Pour les artisans, c’est plus difficile. « On ne sait pas, par exemple, ce que peut devenir la réparation automobile avec l’importance du parc de véhicules électriques », explique Yannick Mazette. Pas plus qu’on ne peut prévoir si les sections pâtisserie et chocolaterie vont continuer à se remplir à la vitesse de l’éclair. « Il faut savoir où nous en sommes. Il y a beaucoup d’enjeux pour constituer un pôle de formation fort. Les jeunes – je préfère parler d’apprenants – doivent pouvoir aller au-delà du CAP qui ne suffit plus dans la plupart de nos professions qui évoluent vite. Nous devons aussi nous intéresser aux publics qui cherchent une reconversion professionnelle, en proposant des parcours adaptés et rapides ».
Le chantier ne fait que débuter. La hausse du nombre d’apprentis profite pour l’instant à tous, avec la libéralisation de l’ouverture des centres. Mais il faudra démonter, alors que « le coût de la formation est très élevé pour la société », la pertinence de l’offre et l’efficacité du modèle.
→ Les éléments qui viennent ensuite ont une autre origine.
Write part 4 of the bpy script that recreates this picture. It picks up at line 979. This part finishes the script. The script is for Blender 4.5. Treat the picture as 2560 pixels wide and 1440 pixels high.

C’est en particulier sur ce sujet qui taraude Yannick Mazette, fort des 7 000 contrats signés, bon an mal an, avec les apprentis de Provence-Alpes-Côte d’Azur. A chaque fois qu’un centre en signe un, il perçoit depuis l’année dernière un financement – dit ‘coût contrat’ – couvrant ses frais, selon un barème national établi par l’Etat au travers de France compétence. « Confiance, intégrité, client, ambition, excellence » sont les mots du nouveau président pour convaincre les artisans et les tutelles qu’un projet exemplaire reste possible.